* _Task prompt_: Write the lines out again, from the top of the material to the line containing "SC.cycles.use_denoising = True", pictures excluded.
╭──
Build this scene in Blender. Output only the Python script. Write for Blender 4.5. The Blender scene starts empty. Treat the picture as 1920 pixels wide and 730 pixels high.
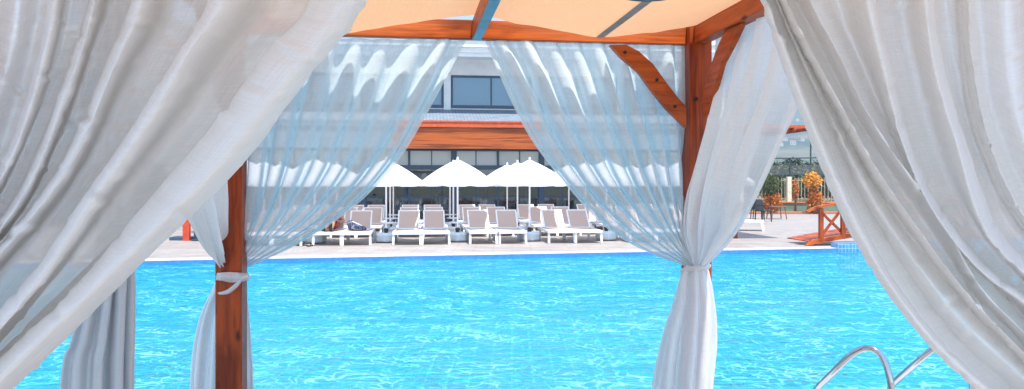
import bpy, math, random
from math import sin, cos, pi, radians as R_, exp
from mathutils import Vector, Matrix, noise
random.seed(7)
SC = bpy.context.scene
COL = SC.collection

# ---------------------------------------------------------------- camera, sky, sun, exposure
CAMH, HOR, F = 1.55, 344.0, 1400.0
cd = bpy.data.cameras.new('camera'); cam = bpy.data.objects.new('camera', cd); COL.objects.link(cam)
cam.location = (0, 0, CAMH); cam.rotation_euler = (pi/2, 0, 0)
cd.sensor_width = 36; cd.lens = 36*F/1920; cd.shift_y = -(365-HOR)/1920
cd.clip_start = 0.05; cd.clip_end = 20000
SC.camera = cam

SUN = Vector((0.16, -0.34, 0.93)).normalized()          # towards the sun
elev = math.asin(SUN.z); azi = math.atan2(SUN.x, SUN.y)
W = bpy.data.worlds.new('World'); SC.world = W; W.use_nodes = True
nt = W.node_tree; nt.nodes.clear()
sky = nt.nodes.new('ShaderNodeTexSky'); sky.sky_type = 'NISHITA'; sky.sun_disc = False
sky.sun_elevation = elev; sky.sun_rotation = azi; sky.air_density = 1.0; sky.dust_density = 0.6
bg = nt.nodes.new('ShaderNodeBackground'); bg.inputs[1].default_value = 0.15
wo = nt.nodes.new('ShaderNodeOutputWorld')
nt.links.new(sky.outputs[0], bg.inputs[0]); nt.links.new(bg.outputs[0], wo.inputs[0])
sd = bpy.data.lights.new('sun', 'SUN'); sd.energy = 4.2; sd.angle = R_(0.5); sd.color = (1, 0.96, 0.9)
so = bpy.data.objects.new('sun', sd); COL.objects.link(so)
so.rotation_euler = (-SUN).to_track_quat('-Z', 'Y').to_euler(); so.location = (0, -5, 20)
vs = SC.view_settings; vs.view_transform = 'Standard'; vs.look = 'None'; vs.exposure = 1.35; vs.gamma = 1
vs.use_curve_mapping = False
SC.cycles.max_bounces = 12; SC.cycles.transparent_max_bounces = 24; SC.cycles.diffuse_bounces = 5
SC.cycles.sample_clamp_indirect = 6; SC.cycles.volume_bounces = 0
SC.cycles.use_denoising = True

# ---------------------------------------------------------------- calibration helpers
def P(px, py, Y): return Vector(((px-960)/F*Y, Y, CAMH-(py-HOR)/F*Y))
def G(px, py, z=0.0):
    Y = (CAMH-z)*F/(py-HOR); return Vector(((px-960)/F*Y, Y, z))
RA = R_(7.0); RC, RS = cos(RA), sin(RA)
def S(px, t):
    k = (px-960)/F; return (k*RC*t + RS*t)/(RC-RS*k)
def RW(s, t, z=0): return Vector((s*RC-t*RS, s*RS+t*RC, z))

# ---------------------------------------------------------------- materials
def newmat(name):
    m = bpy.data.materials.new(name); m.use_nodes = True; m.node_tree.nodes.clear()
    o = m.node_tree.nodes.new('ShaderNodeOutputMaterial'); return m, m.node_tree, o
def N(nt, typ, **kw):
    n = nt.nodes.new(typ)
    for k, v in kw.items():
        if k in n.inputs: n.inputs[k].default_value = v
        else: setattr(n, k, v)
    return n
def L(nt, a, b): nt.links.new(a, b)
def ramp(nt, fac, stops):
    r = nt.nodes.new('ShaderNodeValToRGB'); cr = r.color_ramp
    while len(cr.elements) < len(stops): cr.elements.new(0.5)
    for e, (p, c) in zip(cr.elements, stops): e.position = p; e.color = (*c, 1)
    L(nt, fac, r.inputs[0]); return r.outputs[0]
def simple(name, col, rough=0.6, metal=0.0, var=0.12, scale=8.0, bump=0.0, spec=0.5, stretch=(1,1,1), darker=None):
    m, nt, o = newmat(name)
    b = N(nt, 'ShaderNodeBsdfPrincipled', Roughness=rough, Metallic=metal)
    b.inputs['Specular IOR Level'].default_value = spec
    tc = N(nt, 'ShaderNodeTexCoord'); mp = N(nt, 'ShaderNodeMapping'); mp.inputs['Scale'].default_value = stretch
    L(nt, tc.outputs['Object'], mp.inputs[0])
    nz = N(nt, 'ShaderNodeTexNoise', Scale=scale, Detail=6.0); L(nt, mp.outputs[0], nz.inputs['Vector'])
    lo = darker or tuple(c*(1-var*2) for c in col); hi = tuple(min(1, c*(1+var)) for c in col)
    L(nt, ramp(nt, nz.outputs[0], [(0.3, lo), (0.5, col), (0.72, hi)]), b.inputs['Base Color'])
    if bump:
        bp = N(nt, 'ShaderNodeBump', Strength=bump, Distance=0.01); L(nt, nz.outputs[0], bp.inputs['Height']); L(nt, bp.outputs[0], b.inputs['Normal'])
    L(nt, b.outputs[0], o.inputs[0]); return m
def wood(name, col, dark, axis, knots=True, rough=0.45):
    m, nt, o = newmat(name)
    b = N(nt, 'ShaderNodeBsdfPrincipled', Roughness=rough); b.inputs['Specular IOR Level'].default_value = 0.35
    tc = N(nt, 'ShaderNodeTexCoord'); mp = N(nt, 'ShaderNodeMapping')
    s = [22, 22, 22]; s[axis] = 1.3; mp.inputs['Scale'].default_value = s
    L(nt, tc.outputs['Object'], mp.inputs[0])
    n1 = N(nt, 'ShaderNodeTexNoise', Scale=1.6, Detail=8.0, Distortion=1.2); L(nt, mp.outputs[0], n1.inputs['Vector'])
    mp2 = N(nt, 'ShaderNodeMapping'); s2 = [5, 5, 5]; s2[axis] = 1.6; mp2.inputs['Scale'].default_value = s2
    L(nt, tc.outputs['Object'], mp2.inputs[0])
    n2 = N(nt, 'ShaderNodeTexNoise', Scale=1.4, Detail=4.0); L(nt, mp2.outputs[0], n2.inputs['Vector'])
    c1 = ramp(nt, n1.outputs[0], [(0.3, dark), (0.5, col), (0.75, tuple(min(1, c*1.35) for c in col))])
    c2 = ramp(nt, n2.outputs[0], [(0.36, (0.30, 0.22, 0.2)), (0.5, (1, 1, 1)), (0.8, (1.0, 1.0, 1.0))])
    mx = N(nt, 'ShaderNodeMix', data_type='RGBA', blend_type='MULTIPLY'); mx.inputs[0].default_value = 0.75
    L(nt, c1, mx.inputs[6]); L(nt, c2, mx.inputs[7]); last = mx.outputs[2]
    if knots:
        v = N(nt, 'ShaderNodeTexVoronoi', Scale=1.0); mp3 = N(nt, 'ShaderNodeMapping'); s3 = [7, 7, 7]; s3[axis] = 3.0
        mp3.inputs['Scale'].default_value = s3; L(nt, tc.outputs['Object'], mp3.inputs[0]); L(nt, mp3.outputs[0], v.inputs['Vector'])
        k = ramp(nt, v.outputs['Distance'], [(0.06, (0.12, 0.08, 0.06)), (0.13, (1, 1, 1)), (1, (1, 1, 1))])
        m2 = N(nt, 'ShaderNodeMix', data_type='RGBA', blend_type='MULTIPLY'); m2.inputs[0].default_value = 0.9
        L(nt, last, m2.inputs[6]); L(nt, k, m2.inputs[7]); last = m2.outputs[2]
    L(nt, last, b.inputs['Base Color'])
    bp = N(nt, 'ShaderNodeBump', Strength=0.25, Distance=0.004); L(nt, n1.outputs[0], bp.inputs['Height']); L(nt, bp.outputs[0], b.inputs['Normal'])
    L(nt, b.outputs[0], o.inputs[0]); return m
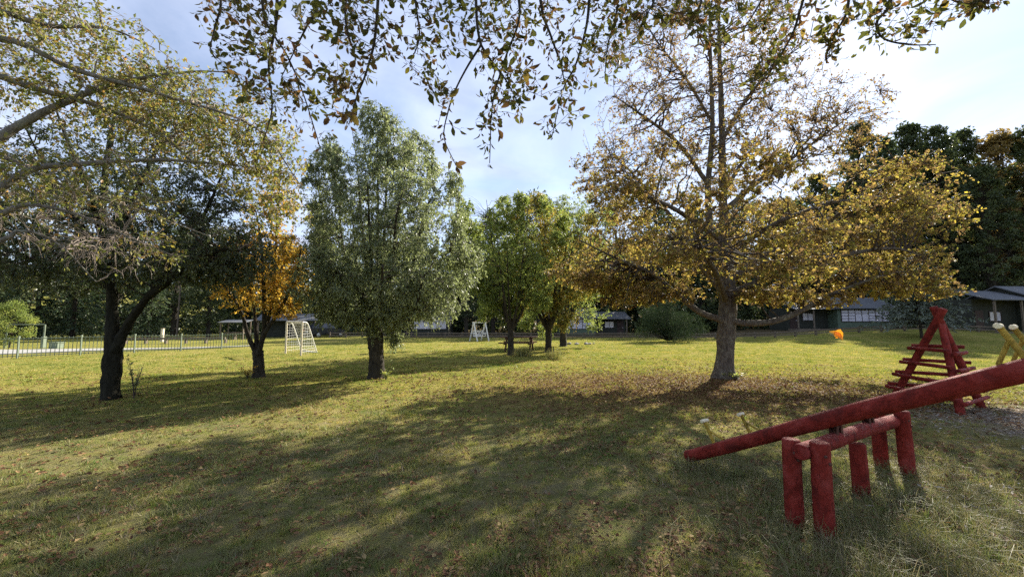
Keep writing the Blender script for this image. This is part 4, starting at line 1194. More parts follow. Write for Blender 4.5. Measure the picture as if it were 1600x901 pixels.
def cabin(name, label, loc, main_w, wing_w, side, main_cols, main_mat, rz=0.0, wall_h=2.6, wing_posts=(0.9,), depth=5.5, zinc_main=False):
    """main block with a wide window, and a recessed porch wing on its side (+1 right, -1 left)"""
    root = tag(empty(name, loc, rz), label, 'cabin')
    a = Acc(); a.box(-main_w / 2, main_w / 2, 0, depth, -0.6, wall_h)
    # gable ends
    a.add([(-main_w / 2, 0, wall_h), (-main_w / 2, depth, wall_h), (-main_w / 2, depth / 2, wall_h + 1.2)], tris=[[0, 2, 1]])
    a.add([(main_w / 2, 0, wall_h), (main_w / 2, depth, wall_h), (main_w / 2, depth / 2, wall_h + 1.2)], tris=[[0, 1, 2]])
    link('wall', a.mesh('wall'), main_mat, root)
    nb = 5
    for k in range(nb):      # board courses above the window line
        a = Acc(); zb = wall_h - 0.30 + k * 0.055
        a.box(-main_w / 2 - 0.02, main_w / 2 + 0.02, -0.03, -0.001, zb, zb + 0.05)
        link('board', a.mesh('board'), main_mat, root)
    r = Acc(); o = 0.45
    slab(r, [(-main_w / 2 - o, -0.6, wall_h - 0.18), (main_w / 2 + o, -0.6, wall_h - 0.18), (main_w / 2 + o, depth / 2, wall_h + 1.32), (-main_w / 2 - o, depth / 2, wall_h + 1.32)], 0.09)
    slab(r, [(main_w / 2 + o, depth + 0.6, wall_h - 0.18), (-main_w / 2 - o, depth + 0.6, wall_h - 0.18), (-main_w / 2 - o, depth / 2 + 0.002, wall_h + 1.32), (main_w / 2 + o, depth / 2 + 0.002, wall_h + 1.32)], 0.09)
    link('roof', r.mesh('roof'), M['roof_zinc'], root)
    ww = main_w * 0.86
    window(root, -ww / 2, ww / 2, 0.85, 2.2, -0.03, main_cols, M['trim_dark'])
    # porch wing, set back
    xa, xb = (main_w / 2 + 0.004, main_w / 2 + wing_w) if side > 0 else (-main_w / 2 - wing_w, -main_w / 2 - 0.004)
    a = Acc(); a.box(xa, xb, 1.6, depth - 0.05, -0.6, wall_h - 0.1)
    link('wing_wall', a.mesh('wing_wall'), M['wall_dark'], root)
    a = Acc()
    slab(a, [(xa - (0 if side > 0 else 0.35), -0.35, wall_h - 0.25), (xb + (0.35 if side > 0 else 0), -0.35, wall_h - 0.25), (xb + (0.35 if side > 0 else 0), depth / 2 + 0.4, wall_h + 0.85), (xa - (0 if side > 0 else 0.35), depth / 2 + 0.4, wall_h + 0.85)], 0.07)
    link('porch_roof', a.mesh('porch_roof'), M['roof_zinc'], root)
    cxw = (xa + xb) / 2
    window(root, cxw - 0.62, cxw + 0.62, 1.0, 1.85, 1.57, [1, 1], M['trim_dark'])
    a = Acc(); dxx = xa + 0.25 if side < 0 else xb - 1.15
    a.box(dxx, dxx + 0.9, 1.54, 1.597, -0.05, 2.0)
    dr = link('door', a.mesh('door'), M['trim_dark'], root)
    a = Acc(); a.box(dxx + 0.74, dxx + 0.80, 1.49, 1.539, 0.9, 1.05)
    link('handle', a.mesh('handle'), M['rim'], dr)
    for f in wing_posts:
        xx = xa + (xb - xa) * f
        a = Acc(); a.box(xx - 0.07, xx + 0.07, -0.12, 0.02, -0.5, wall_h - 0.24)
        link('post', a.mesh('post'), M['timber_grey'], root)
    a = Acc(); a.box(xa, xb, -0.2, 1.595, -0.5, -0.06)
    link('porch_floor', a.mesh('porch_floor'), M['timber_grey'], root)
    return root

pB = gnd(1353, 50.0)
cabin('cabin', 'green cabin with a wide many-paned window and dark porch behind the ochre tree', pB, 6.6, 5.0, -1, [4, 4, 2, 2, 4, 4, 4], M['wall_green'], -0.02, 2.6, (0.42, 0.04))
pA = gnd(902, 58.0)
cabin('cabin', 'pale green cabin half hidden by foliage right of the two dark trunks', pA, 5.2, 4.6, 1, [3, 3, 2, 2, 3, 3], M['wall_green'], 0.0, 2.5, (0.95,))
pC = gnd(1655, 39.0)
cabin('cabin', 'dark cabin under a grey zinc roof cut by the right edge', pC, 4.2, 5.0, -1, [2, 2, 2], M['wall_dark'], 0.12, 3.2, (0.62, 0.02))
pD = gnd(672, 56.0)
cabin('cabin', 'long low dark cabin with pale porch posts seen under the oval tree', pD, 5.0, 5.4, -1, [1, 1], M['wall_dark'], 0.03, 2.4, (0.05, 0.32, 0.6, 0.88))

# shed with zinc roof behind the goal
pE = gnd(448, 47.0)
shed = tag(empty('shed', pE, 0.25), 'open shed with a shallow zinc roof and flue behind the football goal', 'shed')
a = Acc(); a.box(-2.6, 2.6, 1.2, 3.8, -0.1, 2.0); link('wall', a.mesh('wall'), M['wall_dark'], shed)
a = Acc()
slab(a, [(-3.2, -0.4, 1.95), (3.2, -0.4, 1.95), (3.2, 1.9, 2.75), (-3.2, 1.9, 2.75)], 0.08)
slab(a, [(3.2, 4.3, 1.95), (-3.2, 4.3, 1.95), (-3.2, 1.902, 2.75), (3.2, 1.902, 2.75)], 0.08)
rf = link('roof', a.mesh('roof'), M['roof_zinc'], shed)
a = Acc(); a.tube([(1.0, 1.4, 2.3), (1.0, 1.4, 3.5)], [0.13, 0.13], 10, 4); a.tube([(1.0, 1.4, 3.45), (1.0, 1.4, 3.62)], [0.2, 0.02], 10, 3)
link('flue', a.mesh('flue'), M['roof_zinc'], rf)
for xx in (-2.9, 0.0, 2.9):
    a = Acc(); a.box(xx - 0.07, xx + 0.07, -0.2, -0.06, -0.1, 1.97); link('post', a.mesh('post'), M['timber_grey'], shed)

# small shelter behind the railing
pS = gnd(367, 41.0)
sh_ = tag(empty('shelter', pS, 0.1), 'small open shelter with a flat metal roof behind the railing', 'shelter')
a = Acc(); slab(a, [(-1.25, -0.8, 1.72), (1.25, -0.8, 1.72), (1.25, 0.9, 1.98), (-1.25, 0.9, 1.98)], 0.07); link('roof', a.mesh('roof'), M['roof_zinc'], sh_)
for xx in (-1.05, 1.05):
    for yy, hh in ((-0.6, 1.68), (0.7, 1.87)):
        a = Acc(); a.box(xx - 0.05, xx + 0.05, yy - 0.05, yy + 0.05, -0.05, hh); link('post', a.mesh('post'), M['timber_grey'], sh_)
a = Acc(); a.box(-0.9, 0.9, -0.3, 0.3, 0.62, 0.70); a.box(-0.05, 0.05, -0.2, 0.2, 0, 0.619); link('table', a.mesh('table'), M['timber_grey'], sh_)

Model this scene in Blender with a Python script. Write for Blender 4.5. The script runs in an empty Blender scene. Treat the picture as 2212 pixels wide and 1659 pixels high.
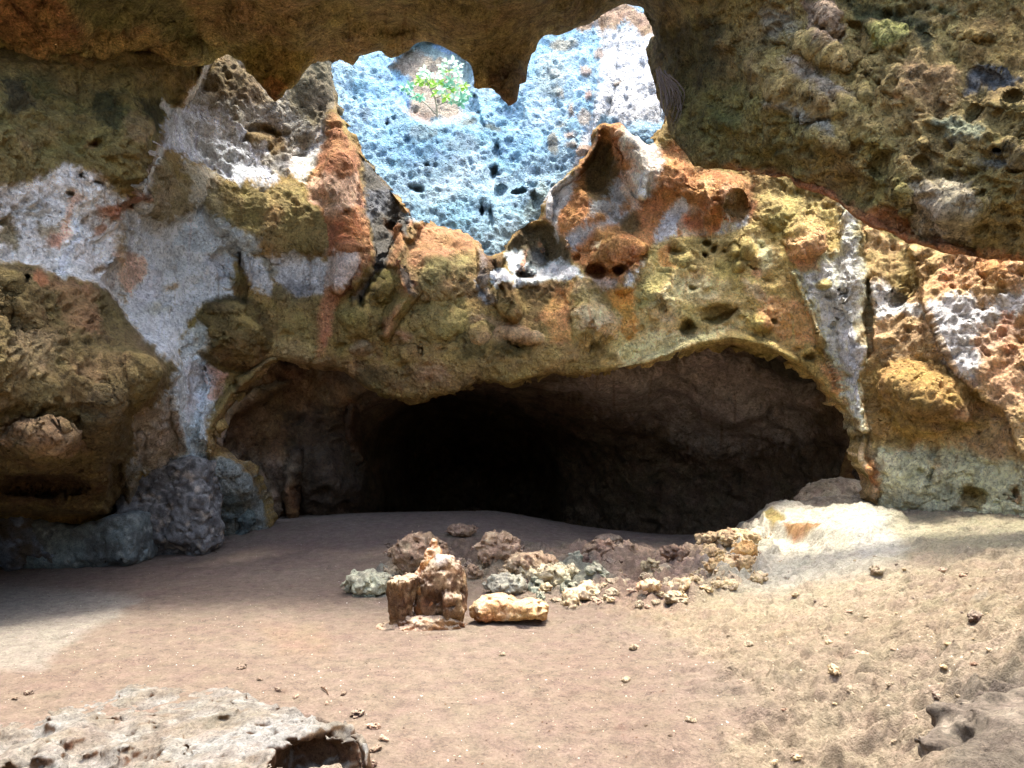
╰──
* _The solution_:
Build this scene in Blender. Output only the Python script. Write for Blender 4.5. The Blender scene starts empty. Treat the picture as 1920 pixels wide and 730 pixels high.
import bpy, math, random
from math import sin, cos, pi, radians as R_, exp
from mathutils import Vector, Matrix, noise
random.seed(7)
SC = bpy.context.scene
COL = SC.collection

# ---------------------------------------------------------------- camera, sky, sun, exposure
CAMH, HOR, F = 1.55, 344.0, 1400.0
cd = bpy.data.cameras.new('camera'); cam = bpy.data.objects.new('camera', cd); COL.objects.link(cam)
cam.location = (0, 0, CAMH); cam.rotation_euler = (pi/2, 0, 0)
cd.sensor_width = 36; cd.lens = 36*F/1920; cd.shift_y = -(365-HOR)/1920
cd.clip_start = 0.05; cd.clip_end = 20000
SC.camera = cam

SUN = Vector((0.16, -0.34, 0.93)).normalized()          # towards the sun
elev = math.asin(SUN.z); azi = math.atan2(SUN.x, SUN.y)
W = bpy.data.worlds.new('World'); SC.world = W; W.use_nodes = True
nt = W.node_tree; nt.nodes.clear()
sky = nt.nodes.new('ShaderNodeTexSky'); sky.sky_type = 'NISHITA'; sky.sun_disc = False
sky.sun_elevation = elev; sky.sun_rotation = azi; sky.air_density = 1.0; sky.dust_density = 0.6
bg = nt.nodes.new('ShaderNodeBackground'); bg.inputs[1].default_value = 0.15
wo = nt.nodes.new('ShaderNodeOutputWorld')
nt.links.new(sky.outputs[0], bg.inputs[0]); nt.links.new(bg.outputs[0], wo.inputs[0])
sd = bpy.data.lights.new('sun', 'SUN'); sd.energy = 4.2; sd.angle = R_(0.5); sd.color = (1, 0.96, 0.9)
so = bpy.data.objects.new('sun', sd); COL.objects.link(so)
so.rotation_euler = (-SUN).to_track_quat('-Z', 'Y').to_euler(); so.location = (0, -5, 20)
vs = SC.view_settings; vs.view_transform = 'Standard'; vs.look = 'None'; vs.exposure = 1.35; vs.gamma = 1
vs.use_curve_mapping = False
SC.cycles.max_bounces = 12; SC.cycles.transparent_max_bounces = 24; SC.cycles.diffuse_bounces = 5
SC.cycles.sample_clamp_indirect = 6; SC.cycles.volume_bounces = 0
SC.cycles.use_denoising = True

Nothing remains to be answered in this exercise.